Altogether, 20 schools in the Chandler district improved their letter grades, and the “vast majority increased because of growth of students” in their AzMERIT test scores from one year to the next, he said.

Most of the schools that moved up a letter grade went from Bs to As and some went from Cs to Bs.

Strom said the strong letter grades in the Chandler district show parents “that we’re one of the best districts in the nation at growing students.”

While some funding is attached to the letter grades, “it’s not directly tied to the letter grade,” he said.

“It’s not nearly as much about funding as it is about an aggregate measure so parents understand we’re doing the work we need to do on our campus,” Strom said.

Some parents said they had mixed opinions about letter grades.

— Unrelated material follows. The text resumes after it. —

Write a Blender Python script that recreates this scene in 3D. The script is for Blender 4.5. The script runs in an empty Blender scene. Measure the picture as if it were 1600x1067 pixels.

Kathy Lynch, a kindergarten teacher at Carlson Elementary School and parent of children at Basha Accelerated Middle School and Santan Elementary School, posted on the Living Chandler Facebook page that “I don’t think it’s fair to label a school with a letter, though I am pleased we received an A at the school I work at as well as the schools my children attend.”

“That being said, a letter is so much more than the school, or the teacher or the students,” Lynch posted. “It is about the community. If a school is in a lower econ area, both parents must work, might have difficulty with English, and might not have the time to help their child succeed. In a higher econ area usually one parent works, the other parent is able to dedicate time and money for tutoring if need be.

“That letter grade bothers me when people won’t go to a B or C school. Parent involvement is a part of that grade. Just because you attend an A school doesn’t mean your kid is an A student… and there can be A students at a C school.”

District parent Christina Nguyen said “the letter grade system is not a good representation of our schools in this state.”

“It ranks schools based on test scores, which in my opinion is not an overall indicator of school and district performance,” Nguyen posted. “School culture is just as important. Do kids feel safe on campus? Do they feel supported? What about the kids who don’t test well or are not college bound? Where do they fall into the mix with how they feel supported and guided?”

Audrey Beardsley, professor at Arizona State University’s Mary Lou Fulton Teachers College, cautioned parents against putting too much emphasis on AzMERIT test scores and school letter grades.

Proficiency on AzMERIT tests is one of five quantifiable factors that affect Arizona’s school letter grades.

“There is a rule of thumb on this – the farther away from the classroom they are, the worse (these assessments) get for (grading) classroom level achievement,” Beardsley said.

She said that parents choosing schools should look at a host of variables beyond letter grades, including disciplinary data, attendance records, school safety and per pupil expenditures.

Beardsley, who specializes in educational policy, measurement and research methods, said one issue is the significant relationship between test scores and a school’s demographics.

She said poorer schools tend to do worse on standardized tests than more affluent schools and that researchers can predict tests scores with a high degree of accuracy just by looking at a school’s demographics.

“There is a correlation between test scores and student demographics and risk variables,” Beardsley said. “The correlations are very strong to the point that we as statisticians can use those risk variables and predict 80 percent of the time how students will perform without them even the test taking place.”

She served on a technical advisory committee for Arizona State Board of Education that was tasked with interpreting data and advising the board on A-F letter grades and other board policies.

Members of the committee, which began meeting in October 2017, were appointed to three-year terms, but the committee was sunsetted earlier this year after less than six months.

Beardsley said that some committee members suggested that the board should take a more holistic approach to grading schools that looked at factors beyond test scores, including social services, safety and programs for specialized populations offered on campus.

However, the “state wanted to stick with the easy answer test score approach,” she said.

To learn more about the state’s letter grades, visit

How they fared

Schools not listed received an A

B grades: Casteel and Chandler high schools; Andersen, Bogle, Santan and Willis junior high schools; Bologna, Conley, Hartford, Hull and Sanborn elementary schools and Shumway Leadership Academy

C: Andersen, Frye, Galveston and San Marcos elementary schools.